The lists of soldiers of "undeliverable" letters were transmitted from state headquarters, in this case Florida, to the RNC in Washington. The party could then challenge the voters' registration and thereby prevent their absentee ballot being counted.
One target list was comprised exclusively of voters registered at the Jacksonville, Florida, Naval Air Station. Jacksonville is third largest naval installation in the US, best known as home of the Blue Angels fighting squandron.
[See this scrub sheet at http://flickr.com/photo_zoom.gne?id=160156893&context=set-72157594155273706&size=o ]
Our team contacted the homes of several on the caging list, such as Randall Prausa, a serviceman, whose wife said he had been ordered overseas.
A soldier returning home in time to vote in November 2004 could also be challenged on the basis of the returned envelope.
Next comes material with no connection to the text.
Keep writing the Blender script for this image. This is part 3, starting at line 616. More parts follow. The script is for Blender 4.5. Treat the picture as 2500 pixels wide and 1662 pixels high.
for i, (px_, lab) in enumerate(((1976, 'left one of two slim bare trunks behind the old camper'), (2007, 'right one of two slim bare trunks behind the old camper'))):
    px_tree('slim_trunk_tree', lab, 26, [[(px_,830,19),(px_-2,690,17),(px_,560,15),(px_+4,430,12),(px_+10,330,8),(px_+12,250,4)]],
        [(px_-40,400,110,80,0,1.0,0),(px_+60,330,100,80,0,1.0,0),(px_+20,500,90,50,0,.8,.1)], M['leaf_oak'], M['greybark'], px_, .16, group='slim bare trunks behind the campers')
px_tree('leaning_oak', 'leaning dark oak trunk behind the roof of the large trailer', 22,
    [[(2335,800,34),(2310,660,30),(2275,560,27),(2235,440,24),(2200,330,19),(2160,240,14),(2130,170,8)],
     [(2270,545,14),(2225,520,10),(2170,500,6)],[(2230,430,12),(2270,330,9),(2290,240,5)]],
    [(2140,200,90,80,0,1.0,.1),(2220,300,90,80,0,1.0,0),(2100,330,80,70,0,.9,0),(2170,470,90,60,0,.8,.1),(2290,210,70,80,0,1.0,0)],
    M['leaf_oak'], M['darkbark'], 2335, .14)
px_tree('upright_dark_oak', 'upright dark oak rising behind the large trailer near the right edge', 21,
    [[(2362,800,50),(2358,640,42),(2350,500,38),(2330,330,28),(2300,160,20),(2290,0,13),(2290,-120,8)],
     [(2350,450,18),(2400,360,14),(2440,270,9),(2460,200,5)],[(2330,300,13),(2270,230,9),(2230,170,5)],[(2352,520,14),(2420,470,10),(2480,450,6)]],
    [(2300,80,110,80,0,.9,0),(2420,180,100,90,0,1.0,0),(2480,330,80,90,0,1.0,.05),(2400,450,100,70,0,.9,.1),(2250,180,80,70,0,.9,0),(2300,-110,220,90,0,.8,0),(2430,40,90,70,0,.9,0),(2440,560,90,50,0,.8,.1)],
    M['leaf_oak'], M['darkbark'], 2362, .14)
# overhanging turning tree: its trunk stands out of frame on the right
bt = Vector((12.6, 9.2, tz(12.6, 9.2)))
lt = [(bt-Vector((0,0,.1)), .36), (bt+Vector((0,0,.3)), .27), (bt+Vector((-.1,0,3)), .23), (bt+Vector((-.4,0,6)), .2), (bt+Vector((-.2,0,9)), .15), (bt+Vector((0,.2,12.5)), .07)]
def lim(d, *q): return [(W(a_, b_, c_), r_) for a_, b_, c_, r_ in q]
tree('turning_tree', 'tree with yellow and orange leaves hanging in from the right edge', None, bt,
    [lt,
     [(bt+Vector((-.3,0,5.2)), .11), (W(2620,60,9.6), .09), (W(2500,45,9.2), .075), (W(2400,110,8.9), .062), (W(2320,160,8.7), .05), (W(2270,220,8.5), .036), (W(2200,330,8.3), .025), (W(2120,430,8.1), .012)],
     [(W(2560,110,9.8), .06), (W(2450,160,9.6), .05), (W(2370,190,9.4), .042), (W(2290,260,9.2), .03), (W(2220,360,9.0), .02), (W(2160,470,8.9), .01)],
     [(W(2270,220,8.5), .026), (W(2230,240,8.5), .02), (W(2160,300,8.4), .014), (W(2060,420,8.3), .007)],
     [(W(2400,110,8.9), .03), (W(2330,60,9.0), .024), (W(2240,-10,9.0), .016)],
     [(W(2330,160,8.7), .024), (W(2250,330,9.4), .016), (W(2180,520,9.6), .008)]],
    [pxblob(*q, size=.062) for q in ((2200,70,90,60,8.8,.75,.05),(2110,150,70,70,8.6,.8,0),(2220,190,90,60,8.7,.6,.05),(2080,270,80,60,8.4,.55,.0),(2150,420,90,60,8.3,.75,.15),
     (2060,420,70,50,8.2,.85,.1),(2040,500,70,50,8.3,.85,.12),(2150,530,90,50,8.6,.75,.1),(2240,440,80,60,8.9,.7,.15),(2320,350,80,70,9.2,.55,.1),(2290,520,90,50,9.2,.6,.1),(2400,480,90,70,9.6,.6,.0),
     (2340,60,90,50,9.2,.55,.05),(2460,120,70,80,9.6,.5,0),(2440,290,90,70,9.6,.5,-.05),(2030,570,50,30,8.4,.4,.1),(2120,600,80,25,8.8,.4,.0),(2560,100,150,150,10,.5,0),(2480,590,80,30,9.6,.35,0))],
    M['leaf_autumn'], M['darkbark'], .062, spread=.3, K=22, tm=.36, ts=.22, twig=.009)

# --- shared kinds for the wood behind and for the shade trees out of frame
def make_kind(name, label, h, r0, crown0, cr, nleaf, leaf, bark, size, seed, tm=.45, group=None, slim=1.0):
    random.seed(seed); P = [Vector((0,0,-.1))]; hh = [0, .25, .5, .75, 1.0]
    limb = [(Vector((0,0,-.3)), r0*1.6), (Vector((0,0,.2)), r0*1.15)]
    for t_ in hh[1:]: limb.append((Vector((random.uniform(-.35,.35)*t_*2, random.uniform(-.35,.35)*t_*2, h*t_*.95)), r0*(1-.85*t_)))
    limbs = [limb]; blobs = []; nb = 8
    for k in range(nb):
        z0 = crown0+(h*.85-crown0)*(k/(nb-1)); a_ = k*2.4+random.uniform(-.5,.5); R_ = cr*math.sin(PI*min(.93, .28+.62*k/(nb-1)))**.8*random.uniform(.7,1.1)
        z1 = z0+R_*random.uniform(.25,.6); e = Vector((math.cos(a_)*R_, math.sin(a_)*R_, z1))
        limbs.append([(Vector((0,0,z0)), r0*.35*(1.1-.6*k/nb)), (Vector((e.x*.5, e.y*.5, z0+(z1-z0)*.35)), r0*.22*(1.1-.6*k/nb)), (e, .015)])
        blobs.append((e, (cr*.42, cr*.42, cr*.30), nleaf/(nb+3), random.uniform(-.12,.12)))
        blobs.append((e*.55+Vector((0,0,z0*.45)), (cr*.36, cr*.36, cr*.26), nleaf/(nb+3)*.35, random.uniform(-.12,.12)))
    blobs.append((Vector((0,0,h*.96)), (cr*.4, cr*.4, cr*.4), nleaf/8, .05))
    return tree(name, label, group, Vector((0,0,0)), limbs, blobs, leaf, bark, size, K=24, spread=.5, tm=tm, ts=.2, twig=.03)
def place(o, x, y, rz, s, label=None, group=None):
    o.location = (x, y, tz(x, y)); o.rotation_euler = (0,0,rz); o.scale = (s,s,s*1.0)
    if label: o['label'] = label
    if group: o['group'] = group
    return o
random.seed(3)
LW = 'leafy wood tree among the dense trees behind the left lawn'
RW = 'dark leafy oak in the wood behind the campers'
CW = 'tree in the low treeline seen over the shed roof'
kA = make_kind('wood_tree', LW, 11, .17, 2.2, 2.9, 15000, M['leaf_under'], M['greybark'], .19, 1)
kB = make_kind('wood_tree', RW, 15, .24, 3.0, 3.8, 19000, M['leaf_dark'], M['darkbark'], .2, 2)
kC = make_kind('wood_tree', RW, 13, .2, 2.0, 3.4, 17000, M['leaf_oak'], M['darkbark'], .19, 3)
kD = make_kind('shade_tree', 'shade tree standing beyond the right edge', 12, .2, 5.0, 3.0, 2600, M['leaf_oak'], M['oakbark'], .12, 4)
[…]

Soldiers challenged would be required to vote by "provisional" ballot.
Over one million provisional ballots cast in the 2004 race were never counted; over half a million absentee ballots were also rejected. The extraordinary rise in the number of rejected ballots was the result of the widespread multi-state voter challenge campaign by the Republican Party. The operation, of which the purge of Black soldiers was a small part, was the first mass challenge to voting America had seen in two decades.
The BBC obtained several dozen confidential emails sent by the Republican's national Research Director and Deputy Communications chief, Tim Griffin to GOP Florida campaign chairman Brett Doster and other party leaders. Attached were spreadsheets marked, "Caging.xls." Each of these contained several hundred to a few thousand voters and their addresses.
A check of the demographics of the addresses on the "caging lists," as the GOP leaders called them indicated that most were in African-American majority zip codes.
Ion Sanco, the non-partisan elections supervisor of Leon County (Tallahassee) when shown the lists by this reporter said: "The only thing I can think of - African American voters listed like this – these might be individuals that will be challenged if they attempted to vote on Election Day."
These GOP caging lists were obtained by the same BBC team that first exposed the wrongful purge of African-American "felon" voters in 2000 by then-Secretary of State Katherine Harris. Eliminating the voting rights of those voters -- 94,000 were targeted -- likely caused Al Gore's defeat in that race.
The Republican National Committee in Washington refused our several requests to respond to the BBC discovery. However, in Tallahassee, the Florida Bush campaign's spokespeople offered several explanations for the list.
Joseph Agostini, speaking for the GOP, suggested the lists were of potential donors to the Bush campaign. Oddly, the supposed donor list included residents of the Sulzbacher Center a shelter for homeless families.
Another spokesperson for the Bush campaign, Mindy Tucker Fletcher, ultimately changed the official response, acknowledging that these were voters, "we mailed to, where the letter came back – bad addresses."
The party has refused to say why it would mark soldiers as having "bad addresses" subject to challenge when they had been assigned abroad.
The apparent challenge campaign was not inexpensive. The GOP mailed the letters first class, at a total cost likely exceeding millions of dollars, so that the addresses would be returned to "cage" workers.
"This is not a challenge list," insisted the Republican spokesmistress. However, she modified that assertion by adding, "That's not what it's set up to be."
Setting up such a challenge list would be a crime under federal law. The Voting Rights Act of 1965 outlaws mass challenges of voters where race is a factor in choosing the targeted group.
While the party insisted the lists were not created for the purpose to challenge Black voters, the GOP ultimately offered no other explanation for the mailings. However, Tucker Fletcher asserted Republicans could still employ the list to deny ballots to those they considered suspect voters. When asked if Republicans would use the list to block voters, Tucker Fletcher replied, "Where it's stated in the law, yeah."
It is not possible at this time to determine how many on the potential blacklist were ultimately challenged and lost their vote. Soldiers sending in their ballot from abroad would not know their vote was lost because of a challenge.